I believe that these authorities themselves in their muddled confusion around the subject and the influence from self- interested corporates are actually contributors to the problem rather than helpful advisers.

This was yet again borne out by an article about NZ’s foods star system in the 26 July 2015 Sunday Star Times. The system is intended to help shoppers make healthier choices about processed food products by labelling them with stars so comparisons can be made with other products. The system is intended to rate products within the same category but appears to take no consideration of the fact that an unhealthy food that is slightly less so than a similar food is still an unhealthy food. Plus of course if you are creating a concept that the more stars the better people are going to be confused by a high rated item in the junk category getting more stars that a medium rated food in a healthy category.

This resulted in examples that the Sunday Star Times article pointed out e.g oven baked potato chips rated above apples and pizza above yoghurt. It also pointed out that some junk food looks really healthy with KFC original recipe chicken getting 3.5 stars and their chips a halo polishing 4.5 stars so the suggestion is they would be a better snack than a cup of tea and a plain scone with only 2 stars. You could of course do a bit better by their system choosing a cappuccino and a blueberry muffin and to score 2.5 stars. Despite these and other obvious anomalies a spokesman for the Ministry for Primary Industries said the system was simple “The more stars, the healthier the choice.” I would contend that unfortunately for the above given reasons this is simply not so.

A supporter of the system is Sue Pollard from The NZ Nutrition Foundation. This confirms to me commercial influence in the reasoning behind the system. The last I heard of this organisation is when they toured NZ lecturing to dieticians about the dangers of so called “low” carbohydrate diets, especially the Zone. The tour was sponsored by Kelloggs, Tip Top bread and Chelsea sugar and there were free samples of some of the sponsors products given away at the meetings. Although highly critical of the Zone most speakers appeared to have little concept of it, one called it “Dr Atkin’s Zone.” The speaker from Chelsea sugar recommended consuming 15 teaspoons of sugar a day.

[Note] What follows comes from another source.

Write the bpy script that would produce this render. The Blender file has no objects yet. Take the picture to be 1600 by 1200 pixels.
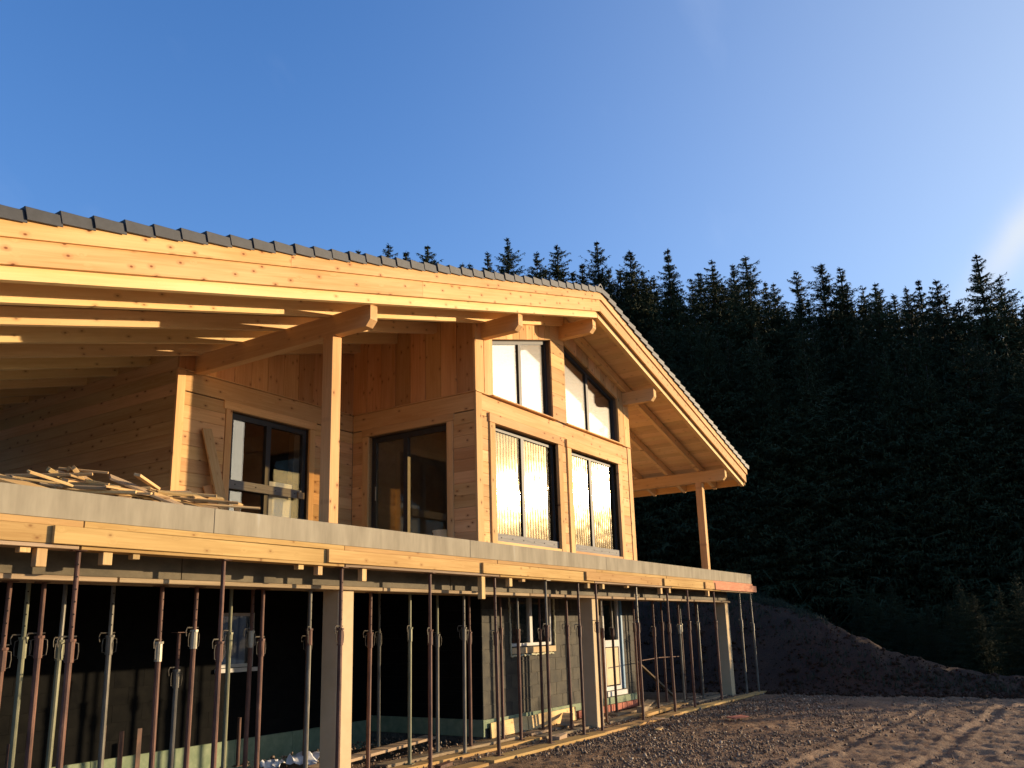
import bpy, bmesh, math, random
import numpy as np
from mathutils import Vector, Matrix

random.seed(7)
rng = np.random.default_rng(7)
R = math.radians
scene = bpy.context.scene
COL = scene.collection

# ------------------------------------------------------------------ camera
CAM = Vector((-11.4302, -7.947, -1.370))
yaw, pitch, roll = 0.99752, 0.23532, -0.02597
fwd = Vector((math.sin(yaw) * math.cos(pitch), math.cos(yaw) * math.cos(pitch), math.sin(pitch)))
rt0 = Vector((math.cos(yaw), -math.sin(yaw), 0))
up0 = rt0.cross(fwd)
cr, sr = math.cos(roll), math.sin(roll)
ax = rt0 * cr + up0 * sr
ay = up0 * cr - rt0 * sr
cam = bpy.data.cameras.new('camera')
cam.sensor_width = 36.0
cam.lens = 36.0 * 1323.04 / 1600
cam.shift_x = (800 - 787.96) / 1600
cam.shift_y = (665.25 - 600) / 1600
cam.clip_end = 2000
camo = bpy.data.objects.new('camera', cam)
COL.objects.link(camo)
M = Matrix((ax, ay, -fwd)).transposed().to_4x4()
M.translation = CAM
camo.matrix_world = M
scene.camera = camo

# ------------------------------------------------------------------ sky and sun
SUN_AZ = R(128.5)      # bearing from +Y towards +X
SUN_EL = R(9.0)
world = bpy.data.worlds.new('World')
scene.world = world
world.use_nodes = True
wn, wl = world.node_tree.nodes, world.node_tree.links
wn.clear()
sky = wn.new('ShaderNodeTexSky')
sky.sky_type = 'NISHITA'
sky.sun_disc = False
sky.sun_elevation = SUN_EL
sky.sun_rotation = SUN_AZ
sky.altitude = 600
sky.air_density = 1.0
sky.dust_density = 4.0
sky.ozone_density = 6.0
bg = wn.new('ShaderNodeBackground')
bg.inputs['Strength'].default_value = 0.15
wo = wn.new('ShaderNodeOutputWorld')
# thin cirrus over the whole sky
tc = wn.new('ShaderNodeTexCoord')
mp = wn.new('ShaderNodeMapping')
mp.inputs['Rotation'].default_value = (R(20), R(-35), R(40))
mp.inputs['Scale'].default_value = (0.7, 3.2, 1.6)
nz = wn.new('ShaderNodeTexNoise')
nz.inputs['Scale'].default_value = 1.6
nz.inputs['Detail'].default_value = 6
nz.inputs['Roughness'].default_value = 0.55
rp = wn.new('ShaderNodeValToRGB')
rp.color_ramp.elements[0].position = 0.54
rp.color_ramp.elements[0].color = (0, 0, 0, 1)
rp.color_ramp.elements[1].position = 0.85
rp.color_ramp.elements[1].color = (0.035, 0.035, 0.035, 1)
mixc = wn.new('ShaderNodeMixRGB')
mixc.blend_type = 'MIX'
mixc.inputs['Color2'].default_value = (9.0, 8.6, 8.0, 1)
wl.new(tc.outputs['Generated'], mp.inputs['Vector'])
wl.new(mp.outputs['Vector'], nz.inputs['Vector'])
wl.new(nz.outputs['Fac'], rp.inputs['Fac'])
wl.new(rp.outputs['Color'], mixc.inputs['Fac'])
wl.new(sky.outputs['Color'], mixc.inputs['Color1'])
# one bright wisp of cirrus low in the sky at the right
def pix_dir(px, py):
    return (ax * ((px - 787.96) / 1323.04) + ay * (-(py - 665.25) / 1323.04) + fwd).normalized()
wc = pix_dir(1612, 352); wa = (pix_dir(1650, 300) - pix_dir(1560, 415)).normalized(); wb = wc.cross(wa).normalized()
def dotn(v):
    q = wn.new('ShaderNodeVectorMath'); q.operation = 'DOT_PRODUCT'; q.inputs[1].default_value = v
    wl.new(tc.outputs['Generated'], q.inputs[0]); return q.outputs['Value']
def mathn(op, a, b=None):
    q = wn.new('ShaderNodeMath'); q.operation = op
    for i, x in enumerate((a, b)):
        if x is None: continue
        if isinstance(x, (int, float)): q.inputs[i].default_value = x
        else: wl.new(x, q.inputs[i])
    return q.outputs[0]
u_ = mathn('DIVIDE', mathn('SUBTRACT', dotn(wa), float(wc.dot(wa))), 0.085)
w_ = mathn('MULTIPLY', mathn('SUBTRACT', nz.outputs['Fac'], 0.5), 0.05)
v_ = mathn('DIVIDE', mathn('ADD', dotn(wb), w_), 0.020)
ss = mathn('ADD', mathn('MULTIPLY', u_, u_), mathn('MULTIPLY', v_, v_))
wisp = mathn('MULTIPLY', mathn('EXPONENT', mathn('MULTIPLY', ss, -1.0)), 0.55)
front = mathn('GREATER_THAN', dotn(wc), 0.0)
mixw = wn.new('ShaderNodeMixRGB'); mixw.inputs['Color2'].default_value = (3.0, 2.9, 2.8, 1)
wl.new(mathn('MULTIPLY', wisp, front), mixw.inputs['Fac']); wl.new(mixc.outputs['Color'], mixw.inputs['Color1'])
# hazy veil and glow round the low sun
sdv = Vector((math.sin(SUN_AZ) * math.cos(SUN_EL), math.cos(SUN_AZ) * math.cos(SUN_EL), math.sin(SUN_EL)))
cs = mathn('MAXIMUM', dotn(sdv), 0.0)
veil = wn.new('ShaderNodeMixRGB'); veil.inputs['Color2'].default_value = (1.95, 1.92, 1.45, 1)
wl.new(mathn('MULTIPLY', mathn('POWER', cs, 2.6), 0.66), veil.inputs['Fac']); hz0 = wn.new('ShaderNodeMixRGB'); hz0.inputs['Color2'].default_value = (1.25, 1.78, 2.45, 1)
sz = wn.new('ShaderNodeSeparateXYZ'); wl.new(tc.outputs['Generated'], sz.inputs[0])
low = mathn('POWER', mathn('SUBTRACT', 1.0, mathn('MAXIMUM', sz.outputs['Z'], 0.0)), 2.6)
wl.new(mathn('MULTIPLY', low, 0.42), hz0.inputs['Fac']); wl.new(mixw.outputs['Color'], hz0.inputs['Color1'])
wl.new(hz0.outputs['Color'], veil.inputs['Color1'])
glow = wn.new('ShaderNodeMixRGB'); glow.blend_type = 'ADD'; glow.inputs['Color2'].default_value = (8.5, 6.2, 3.4, 1)
wl.new(mathn('POWER', cs, 26.0), glow.inputs['Fac']); wl.new(veil.outputs['Color'], glow.inputs['Color1'])
wl.new(glow.outputs['Color'], bg.inputs['Color'])
wl.new(bg.outputs['Background'], wo.inputs['Surface'])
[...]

The commercial link is further reinforced by the fact that there are over 70 different cereals from Kellogg’s, Sanitarium and Hubbards that rate 4 stars or higher. I would venture to suggest that looking at the glycaemic index and load along with inherent nutrients (rather than artificially added) in these products most should be condemned to a newly created Eat a Little Occasionally category rather than trying to suggest that there is anything “healthy” about them.